PR: Are there ways that men and women regularly get together in the People of Praise?
PD: No, we don’t have any mixed groups meeting on a regular basis. Men and women work together in various internal and external community services, and there are many families which have single men and women living with them. And people share dinner and go out together a lot. But there’s not much benefit that we can see in having regular mixed groups. Men and women getting together certainly is fine for enjoyment and fellowship, but not for teaching or personal training.
I believe people can grow the quickest in the parts of their lives that need to change the most when they are with people of the same sex. We are experiencing a tremendous wealth of womanhood among women and manhood among men. It seems that the natural vehicle for communicating it is for the women to be together and for the men to be together.
PR: Is there anything else you would like to say?
PD: The kinds of things that are developing are different from what people experienced before, so the categories for describing them don’t necessarily exist. It’s almost a whole new way of doing things. New kinds of sentiment begin to arise within people that they didn’t know they were capable of — friendships with people they wouldn’t normally pick out, love for people they never had a concern for. A whole new set of priorities for women and men has begun to emerge. The men’s and women’s groups have created some of the most exciting developments within the community.

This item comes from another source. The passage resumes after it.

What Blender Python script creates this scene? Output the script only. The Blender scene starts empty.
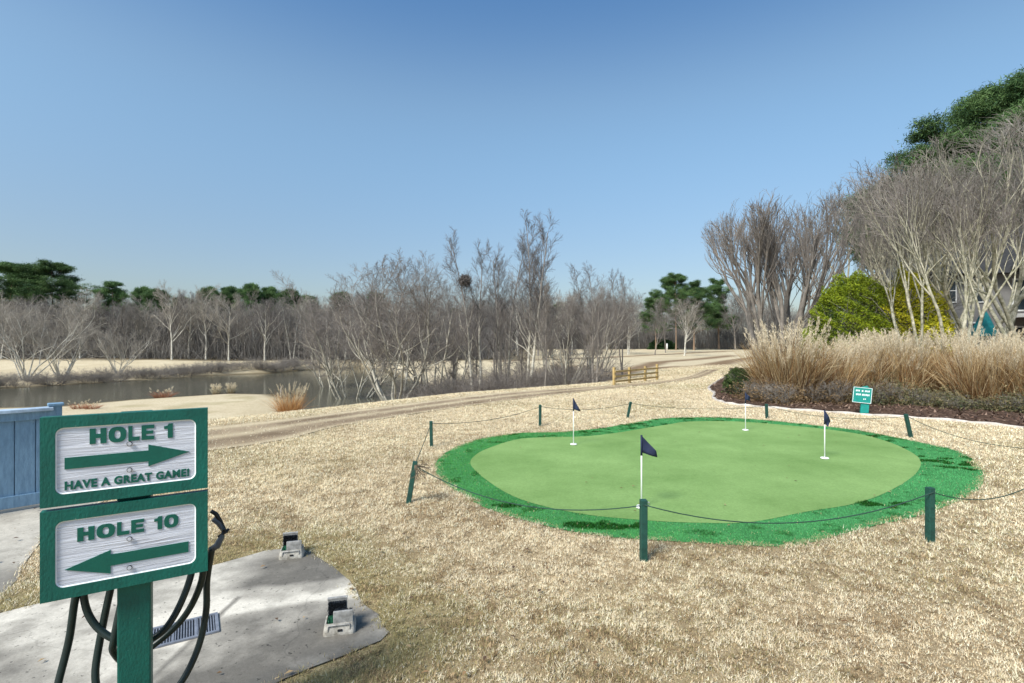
import bpy, bmesh, math, random
import numpy as np
from mathutils import Vector, Matrix
random.seed(7)
RNG = np.random.default_rng(11)
S = bpy.context.scene
COL = S.collection
CAM_H = 1.75
F = 512.0                       # focal length in pixels of a 1024 wide frame (18 mm on 36 mm)

# ------------------------------------------------------------------ small maths
def sstep(a, b, x):
    t = np.clip((np.asarray(x, float) - a) / (b - a), 0, 1)
    return t * t * (3 - 2 * t)

def _hash(i, j, seed):
    h = np.sin(i * 127.1 + j * 311.7 + seed * 74.7) * 43758.5453
    return h - np.floor(h)

def vnoise(x, y, scale=1.0, seed=0):
    x = np.asarray(x, float) * scale; y = np.asarray(y, float) * scale
    i = np.floor(x); j = np.floor(y); u = x - i; v = y - j
    u = u * u * (3 - 2 * u); v = v * v * (3 - 2 * v)
    a = _hash(i, j, seed); b = _hash(i + 1, j, seed); c = _hash(i, j + 1, seed); d = _hash(i + 1, j + 1, seed)
    return (a * (1 - u) + b * u) * (1 - v) + (c * (1 - u) + d * u) * v

def fbm(x, y, scale=1.0, seed=0, octs=4):
    s = 0; a = 0.5; t = 0
    for k in range(octs):
        s = s + a * vnoise(x, y, scale * 2 ** k, seed + 13 * k); t += a; a *= 0.5
    return s / t

def seg_dist(x, y, poly, closed=True):
    x = np.asarray(x, float); y = np.asarray(y, float)
    best = np.full(x.shape, 1e9)
    n = len(poly)
    for k in range(n if closed else n - 1):
        ax, ay = poly[k]; bx, by = poly[(k + 1) % n]
        dx, dy = bx - ax, by - ay
        t = np.clip(((x - ax) * dx + (y - ay) * dy) / (dx * dx + dy * dy + 1e-12), 0, 1)
        best = np.minimum(best, np.hypot(x - ax - t * dx, y - ay - t * dy))
    return best

def inside(x, y, poly):
    x = np.asarray(x, float); y = np.asarray(y, float)
    r = np.zeros(x.shape, bool)
    n = len(poly)
    for k in range(n):
        ax, ay = poly[k]; bx, by = poly[(k + 1) % n]
        if ay == by: continue
        c = ((ay > y) != (by > y)) & (x < (bx - ax) * (y - ay) / (by - ay) + ax)
        r ^= c
    return r

def catmull(pts, n=8, closed=True):
    pts = [np.array(p, float) for p in pts]; out = []
    N = len(pts)
    for k in range(N if closed else N - 1):
        if closed: p0, p1, p2, p3 = pts[k - 1], pts[k], pts[(k + 1) % N], pts[(k + 2) % N]
        else: p0, p1, p2, p3 = pts[max(k - 1, 0)], pts[k], pts[k + 1], pts[min(k + 2, N - 1)]
        for i in range(n):
            t = i / n
            out.append(0.5 * ((2 * p1) + (-p0 + p2) * t + (2 * p0 - 5 * p1 + 4 * p2 - p3) * t * t + (-p0 + 3 * p1 - 3 * p2 + p3) * t ** 3))
    if not closed: out.append(pts[-1])
    return np.array(out)

def flat(u, v):                 # a point of level ground seen at pixel u, v
    d = CAM_H * F / (v - 341.5)
    return ((u - 512) / F * d, d)

# ------------------------------------------------------------------ the lie of the land
CREST = [(-40, -2), (-14, 6.2), (-6.2, 10.6), (-3.8, 13.3), (-0.8, 17.1), (2.1, 19.3), (6, 22), (9.5, 26), (13, 32), (18, 42), (30, 60), (120, 150)]
POND = [(-90, 26), (-40, 27.5), (-26.3, 29.6), (-24.6, 33), (-20.4, 37), (-17, 36.4), (-14, 33), (-11.6, 27.5), (-9, 25.5), (-6.5, 28), (-4.5, 33), (-5.5, 40), (-10.5, 50), (-15, 62), (-22, 72), (-27, 68), (-28.5, 60), (-33.5, 55.5), (-36, 48.6), (-40, 41), (-60, 38), (-90, 37)]
def crest_sd(x, y):
    d = seg_dist(x, y, CREST, closed=False)
    poly = CREST + [(120, 600), (-400, 600), (-400, -2)]
    return np.where(inside(x, y, poly), d, -d)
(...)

Small Groups Outside Community
Paul DeCelles said he thinks they can be “tremendously helpful.” When we asked him how they might be set up in Christian bodies that aren’t full communities, he gave the following advice.
Make agreements. Leaders of small groups outside full community should not exercise the same kind of personal authority that heads in community have. What’s necessary to take the place of authority is clear agreements about who will lead the meetings, what the members of the small group are going to talk about, what format they are going to follow, how long each meeting will last. In addition, mutual support and care replace the training provided by the leader in a community situation.

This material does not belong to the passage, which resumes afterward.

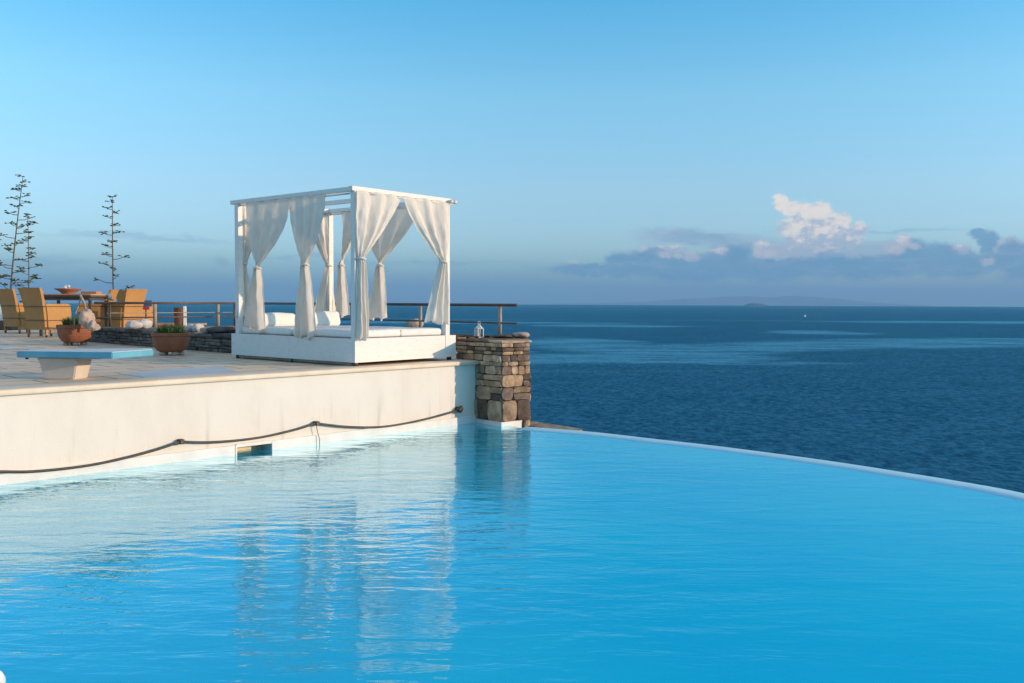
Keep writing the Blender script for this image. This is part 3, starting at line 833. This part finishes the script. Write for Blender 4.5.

It’s important for the men to meet in men’s groups and women to meet in women’s groups, otherwise there will not be as effective a meeting. Where there are married people involved, the men and women may want to meet together occasionally to get to know each other better as couples.
Qualities to look for in small group leaders: experience and age —people who have raised a family moderately well, who are stable; leaders should be well-respected (when they speak, people generally listen to what they have to say), generous, big-hearted, capable of overlooking faults when that’s appropriate, not doctrinaire or legalistic. They have to be able to love different kinds of people, and to make people feel comfortable and come out of themselves. Leaders have to have a wide variety of things happening in their lives with the Lord, so that they can choose what they will discuss for the well-being of the group.

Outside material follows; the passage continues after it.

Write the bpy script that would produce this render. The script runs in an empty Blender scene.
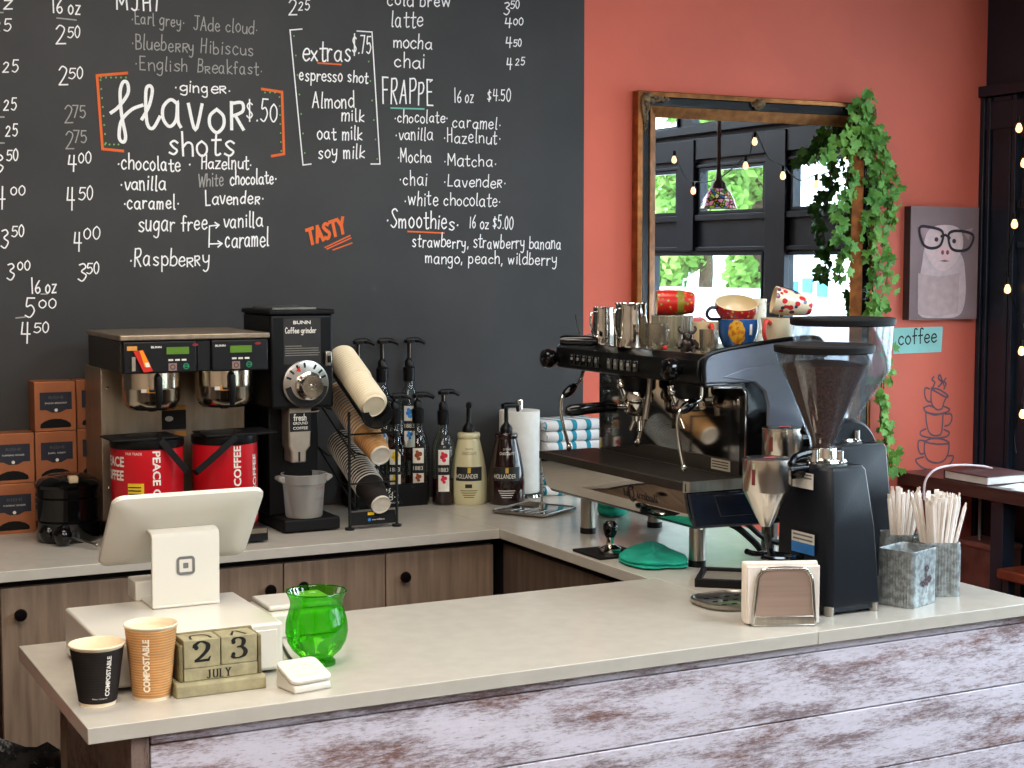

Members of the small groups have to be — loyal to one another; they have to come to the meeting prepared to share something — otherwise they’ll waste time and get frustrated; and they have to be willing to change their minds about some things and to agree with somebody else instead of with themselves only. They also should talk about how they are handling their own lives, and avoid discussing how people outside the groups are handling theirs.
It’s important for the groups to do things together. They should collaborate in some form of Christian service and have some good times together — enjoy each others’ company.
Be careful of being unwisely generous. Often, adding somebody who needs serious help to a group slows down the group’s progress tremendously. It’s good for the people to help the person, but it’s not a good idea to try to help him or her in the context of the small group.